Objective ▸
Copy exactly the lines from the beginning of the data down to and including the line holding "over the keyboard')", without any pictures.

>> BEGIN

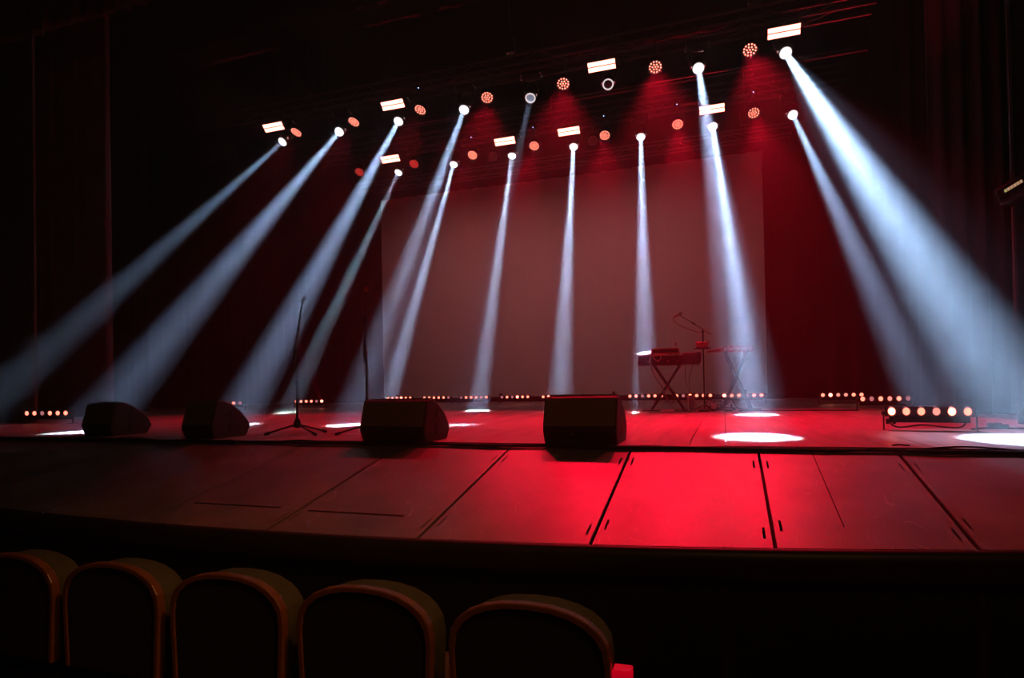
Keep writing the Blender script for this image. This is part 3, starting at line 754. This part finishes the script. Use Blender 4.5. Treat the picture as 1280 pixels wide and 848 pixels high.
bm_ = MB(); A_ = [bm_.bm.verts.new(p) for p in ((-.155, -.12, .0), (.14, -.12, .0), (.14, -.04, .065), (-.155, -.10, .018), (-.155, .12, 0), (.14, .12, 0))]
for f_ in ((0, 1, 2, 3), (3, 2, 5, 4), (0, 3, 4), (1, 5, 2), (0, 4, 5, 1)): bm_.bm.faces.new([A_[q] for q in f_])
bm_.build('panel_body', M_whitepl, t)
for k in range(4): MB().cyl((-.02 + .035 * k, -.095, .02 + .004 * k), (-.02 + .035 * k, -.10, .03 + .004 * k), .007, seg=8).build('knob', M_greypl, t)
# cloth pads folded over the right half
for k, (x, w_, lb) in enumerate(((-.53, .15, 'dark folded cloth hanging over the near keyboard, right of the mixer'), (-.405, .13, 'dark folded cloth at the right end of the near keyboard'))):
    b = MB(); P = [(10.02, .735), (10.015, .80), (10.02, .885), (10.05, .915), (10.2, .925), (10.32, .918), (10.365, .88), (10.375, .78), (10.36, .78), (10.35, .87), (10.31, .90), (10.2, .905), (10.06, .898), (10.035, .875), (10.03, .80)]
    b.prism([(p[0], p[1] + .004 * k) for p in P], x - w_ / 2, x + w_ / 2)
    tag(b.build('folded_cloth', M_velour, bevel=.01), lb, 'cloth', 'cloths draped over the keyboard')
    
t = thing('audio_mixer', 'small dark mixer standing on top of the near keyboard', 'mixer', (-.87, 10.12, .915))
MB().prism([(-.10, 0), (.10, 0), (.10, .045), (-.10, .085)], -.21, .21).build('case', M_redlit, t, bevel=.006)
MB().box((0, -.102, .04), (.40, .006, .05)).build('rear_panel', M_blackpl, t)
for k in range(8): MB().cyl((-.17 + .048 * k, 0, .06), (-.17 + .048 * k, 0, .084), .011, seg=8).build('knob', M_blackpl, t)
t = thing('desk_lamp', 'tiny gooseneck lamp sticking up from the mixer', 'lamp', (-.70, 10.1, .985))
MB().tube(arc([(0, 0, 0), (.0, 0, .04), (-.01, 0, .07)], 4), .005, 6).build('neck', M_steel, t); MB().cyl((-.012, 0, .065), (-.012, 0, .10), .014, seg=8).build('lamp_shade', M_redlit, t)
cable([(-1.02, 10.0, .93), (-1.08, 9.99, .88), (-1.10, 9.98, .78), (-1.03, 9.97, .55), (-.93, 9.98, .40), (-.86, 9.97, .22), (-.74, 9.95, .05), (-.62, 9.95, .02)], .012, 'pale cable bundle hanging down across the near keyboard stand', M_greypl, 'hanging_cable')
cable([(-.98, 10.0, .93), (-.93, 9.99, .86), (-.98, 9.98, .80), (-1.05, 9.98, .86), (-1.0, 10.0, .92)], .006, 'small loop of pale cable at the lit end of the near keyboard', M_whitepl, 'hanging_cable')
cable([(-.56, 10.02, .74), (-.57, 10.0, .5), (-.50, 10.0, .25), (-.45, 10.0, .02)], .004, 'thin cable dropping from the middle of the near keyboard', None, 'hanging_cable')
cable([(-.45, 10.02, .74), (-.52, 10.0, .45), (-.46, 10.0, .2), (-.38, 10.0, .02)], .004, 'thin cable dropping from the right end of the near keyboard', None, 'hanging_cable')

# second keyboard, turned so its lit long side looks to the audience
x_stand('far keyboard stand with crossed tubes under the slim keyboard at the right', .18, 10.45, .12, .42, .93, .24)
t = thing('stage_keyboard', 'slim keyboard with a pale rear side and a red sloping end on the right stand', 'keyboard', (.0, 10.45, .93))
MB().prism([(-.25, 0), (.44, 0), (.44, .065), (.0, .068), (-.25, .012)], -.14, .14, 'Y').build('lower_case', M_redlit, t, bevel=.005)
MB().box((.22, -.143, .036), (.42, .006, .052)).build('rear_panel', M_whitepl, t)
kk = bpy.data.objects.new('key_bed', None); col.objects.link(kk); kk.parent = t; kk.location = (.22, 0, 0)
keys(kk, .42, .12, .072, .05, 18)
for k in range(4): MB().box((.06 + .1 * k, -.148, .028), (.03, .006, .014)).build('socket', M_blackpl, t)

# boom stand with microphone
t = thing('boom_stand', 'tall boom microphone stand between the two keyboards', 'microphone stand', (-.30, 10.2, 0))
for a in (20, 150, 265):
    a = math.radians(a); MB().cyl((0, 0, .09), (.20 * math.cos(a), .20 * math.sin(a), .015), .009, seg=8).build('leg', M_blackpl, t, smooth=True)
MB().cyl((0, 0, .05), (0, 0, 1.25), .012, seg=10).build('pole', M_blackpl, t, smooth=True)
MB().box((0, 0, 1.25), (.035, .04, .05), bevel=.008).build('swivel_joint', M_blackpl, t)
MB().cyl((.12, -.02, 1.20), (-.35, -.02, 1.53), 0.010, seg=10).build('boom_arm', M_greypl, t, smooth=True)
b = MB(); b.cyl((-.12, -.02, 1.372), (-.16, -.02, 1.40), .015, seg=10); b.build('boom_clutch', M_blackpl, t)
m_ = thing('microphone', 'microphone in the clip at the tip of the boom', 'microphone', (-.68, 10.18, 1.54))
MB().cyl((-.06, 0, -.045), (.03, 0, .0), .012, .018, seg=12).build('body', M_redlit, m_, smooth=True); MB().sph((.045, 0, .01), .026, 12).build('grille', M_chrome, m_, smooth=True)
cable([(-.75, 10.17, 1.49), (-.72, 10.17, 1.42), (-.60, 10.17, 1.34), (-.42, 10.17, 1.26), (-.31, 10.17, 1.23)], .006, 'red-lit cable drooping from the boom microphone', M_redlit, 'microphone_cable')
t = thing('headphone_amplifier', 'small box of controls clamped to the boom stand pole', 'control box', (-.315, 10.16, .97))
MB().box((0, 0, .01), (.24, .11, .02), bevel=.004).build('tray', M_blackpl, t)
MB().prism([(-.05, .02), (.05, .02), (.05, .085), (-.03, .115), (-.05, .10)], -.09, .09).build('case', M_redlit, t, bevel=.006)
for k in range(4): MB().cyl((-.065 + .042 * k, -.052, .06), (-.065 + .042 * k, -.066, .06), .012, seg=8).build('knob', M_whitepl, t)
MB().cyl((.075, 0, .085), (.075, 0, .125), .03, .024, seg=12).build('dial', M_redlit, t, smooth=True)
# things on the floor under the keyboards
t = thing('equipment_case', 'slim grey upright box on the floor between the keyboard stands', 'box', (-.50, 10.0, 0))
MB().box((.02, 0, .13), (.09, .12, .25), bevel=.006).build('case', M_greypl, t); MB().box((-.032, 0, .13), (.02, .125, .255)).build('edge_strip', M_whitepl, t)
t = thing('power_adapter', 'small white box standing on the floor by the boom stand', 'power box', (-.16, 9.95, 0))
MB().box((0, 0, .085), (.075, .06, .085), bevel=.008).build('case', M_whitepl, t); MB().box((0, 0, .022), (.09, .08, .044), bevel=.006).build('base', M_blackpl, t)
cable([(-.16, 9.95, .13), (-.22, 9.93, .17), (-.30, 9.92, .10), (-.42, 9.91, .015), (-.55, 9.92, .012)], .006, 'pale cable arching out of the small white box', M_greypl)
for k, (x, y, w_, lb) in enumerate(((-.30, 9.88, .16, 'black foot pedal at the foot of the boom stand'), (.05, 10.0, .12, 'black foot pedal under the slim keyboard'), (.30, 10.05, .14, 'black foot pedal near the right foot of the far stand'))):
    t = thing('foot_pedal', lb, 'pedal', (x, y, 0), 0, 'pedals under the keyboards')
    MB().prism([(-.08, 0), (.08, 0), (.08, .05), (-.08, .025)], -w_ / 2, w_ / 2).build('pedal_body', M_blackpl, t, bevel=.004); MB().cyl((0, 0, .035), (0, 0, .055), .012, seg=8).build('switch', M_chrome, t)
t = thing('power_strip', 'black power strip on the floor between the keyboard stands', 'power strip', (-.05, 10.35, 0))
MB().box((0, 0, .025), (.42, .06, .05), bevel=.008).build('case', M_blackpl, t)
for k in range(5): MB().cyl((-.15 + .075 * k, 0, .05), (-.15 + .075 * k, 0, .053), .02, seg=10).build('socket', M_rubber, t)
for k in range(3): MB().box((-.15 + .15 * k, 0, .072), (.03, .03, .04), bevel=.006).build('plug', M_blackpl, t)
cable([(-.6, 10.3, .01), (-.5, 10.15, .06), (-.42, 10.1, .01), (-.3, 10.3, .09), (-.26, 10.35, .05)], .006, 'tangled black cable on the floor right of the grey box')
cable([(.02, 10.3, .08), (.1, 10.15, .18), (.18, 10.1, .05), (.35, 10.1, .01), (.45, 10.2, .01)], .006, 'tangled black cable under the slim keyboard')
cable([(-.1, 10.35, .08), (-.02, 10.2, .14), (-.25, 10.1, .16), (-.30, 10.15, .02)], .005, 'thin black cable looped beside the boom stand pole')

# ================================================================== RIGHT WALL UNIT
t = thing('wall_loudspeaker', 'small dark unit with a pale label strip high on the right side wall', 'loudspeaker', (2.44, 6.45, 2.06))
t.rotation_euler = (0, math.radians(-2), math.radians(-50))
MB().box((0, .0, .0), (.28, .16, .16), Euler((0, math.radians(-18), 0)), bevel=.02).build('cabinet', M_blackpl, t)
for k in range(6):
    MB().box((-.055 + .024 * k, -.083, .018 + (-.055 + .024 * k) * .32), (.02, .004, .026), Euler((0, math.radians(-18), 0))).build('label_block', M_tag2 if k == 0 else M_tag, t)
MB().box((0, -.083, -.05), (.24, .004, .006), Euler((0, math.radians(-18), 0))).build('grille_edge', M_steel, t)
MB().cyl((.05, .05, .05), (.12, .34, .10), .02, seg=8).build('wall_bracket', M_steel, t)

# ================================================================== THEATRE SEATS
ZF = -1.08
def seat_profile(w_, zt, r=0):
    # arched outline (x,z) from the bottom left over the arch to the bottom right
    pts = [(-w_ / 2 + .012, -.40), (-w_ / 2, -.16)]
    for k in range(0, 13):
        a = PI - PI * k / 12
        pts.append((w_ / 2 * math.copysign(abs(math.cos(a)) ** .88, math.cos(a)), zt - .14 + .14 * abs(math.sin(a)) ** .85))
    pts += [(w_ / 2, -.16), (w_ / 2 - .012, -.40)]
    return pts
def make_seat(label, x, y, z, rotz=0, proto=None):
    if proto:
        t = dup(proto); t['label'] = label
    else:
        t = thing('theatre_seat', label, 'seat', (0, 0, 0), 0, 'front row of theatre seats')
        W_ = .475
        o = MB().prism(seat_profile(W_, 0), 0, .022, 'Y').build('back_shell', M_seatback, t)
        # wood rim: thin band following the arch
        out = seat_profile(W_ + .012, .007); inn = seat_profile(W_ - .026, -.012)
        bm = bmesh.new(); A = [[bm.verts.new((p[0], yy, p[1])) for p in out] for yy in (-.006, .026)]; B = [[bm.verts.new((p[0], yy, p[1])) for p in inn] for yy in (-.006, .026)]
        for i in range(len(out) - 1):
            for q in ((A[0][i], A[0][i + 1], B[0][i + 1], B[0][i]), (A[1][i], A[1][i + 1], B[1][i + 1], B[1][i]), (A[0][i], A[0][i + 1], A[1][i + 1], A[1][i]), (B[0][i], B[0][i + 1], B[1][i + 1], B[1][i])): bm.faces.new(q)
        bb = MB(); bb.bm.free(); bb.bm = bm; bb.build('wooden_rim', M_wood, t, bevel=.004)
        o = MB().prism([(a * .985, b - .006) for a, b in seat_profile(W_, 0)], .024, .145, 'Y').build('back_cushion', M_seatcloth, t, bevel=.028)
        for m in o.modifiers: m.segments = 4
        MB().box((0, .30, -.44), (.43, .42, .11), bevel=.03).build('seat_cushion', M_seatcloth, t, smooth=True)
        MB().box((0, .29, -.515), (.42, .40, .03), bevel=.01).build('seat_pan', M_wood, t)
        # left side standard with armrest
        MB().box((-.2725, .22, -.62), (.03, .34, .60), bevel=.008).build('side_standard', M_seatback, t)
        MB().box((-.2725, .24, -.31), (.05, .34, .032), bevel=.012).build('armrest', M_wood, t, smooth=True)
        MB().box((-.2725, .2, -.91), (.09, .3, .02)).build('foot_plate', M_steel, t)
    t.location = (x, y, z); t.rotation_euler = (0, 0, rotz)
    return t
ZT = -.183
s5 = make_seat('rightmost theatre seat with arched wooden rim', -.555, 1.70, ZT)
for i, lb in enumerate(('second theatre seat from the right in the row', 'middle theatre seat of the row of five', 'second theatre seat from the left in the row', 'theatre seat cut by the left frame edge')):
    make_seat(lb, -.555 - .545 * (i + 1), 1.70 + .004 * i, ZT - .004 * i, 0, s5)
t = thing('aisle_light', 'small upright red glowing marker lamp just right of the last seat', 'aisle light', (-.283, 1.72, -1.08))
MB().box((0, 0, .30), (.048, .046, .60), bevel=.004).build('post', M_seatback, t)
MB().box((0, 0, .672), (.052, .05, .15), bevel=.004).build('lamp_body', M_lampred, t)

>> END

Output for this task ▸
Keep writing the Blender script for this image. This is part 3, starting at line 754. This part finishes the script. Use Blender 4.5. Treat the picture as 1280 pixels wide and 848 pixels high.
bm_ = MB(); A_ = [bm_.bm.verts.new(p) for p in ((-.155, -.12, .0), (.14, -.12, .0), (.14, -.04, .065), (-.155, -.10, .018), (-.155, .12, 0), (.14, .12, 0))]
for f_ in ((0, 1, 2, 3), (3, 2, 5, 4), (0, 3, 4), (1, 5, 2), (0, 4, 5, 1)): bm_.bm.faces.new([A_[q] for q in f_])
bm_.build('panel_body', M_whitepl, t)
for k in range(4): MB().cyl((-.02 + .035 * k, -.095, .02 + .004 * k), (-.02 + .035 * k, -.10, .03 + .004 * k), .007, seg=8).build('knob', M_greypl, t)
# cloth pads folded over the right half
for k, (x, w_, lb) in enumerate(((-.53, .15, 'dark folded cloth hanging over the near keyboard, right of the mixer'), (-.405, .13, 'dark folded cloth at the right end of the near keyboard'))):
    b = MB(); P = [(10.02, .735), (10.015, .80), (10.02, .885), (10.05, .915), (10.2, .925), (10.32, .918), (10.365, .88), (10.375, .78), (10.36, .78), (10.35, .87), (10.31, .90), (10.2, .905), (10.06, .898), (10.035, .875), (10.03, .80)]
    b.prism([(p[0], p[1] + .004 * k) for p in P], x - w_ / 2, x + w_ / 2)
    tag(b.build('folded_cloth', M_velour, bevel=.01), lb, 'cloth', 'cloths draped over the keyboard')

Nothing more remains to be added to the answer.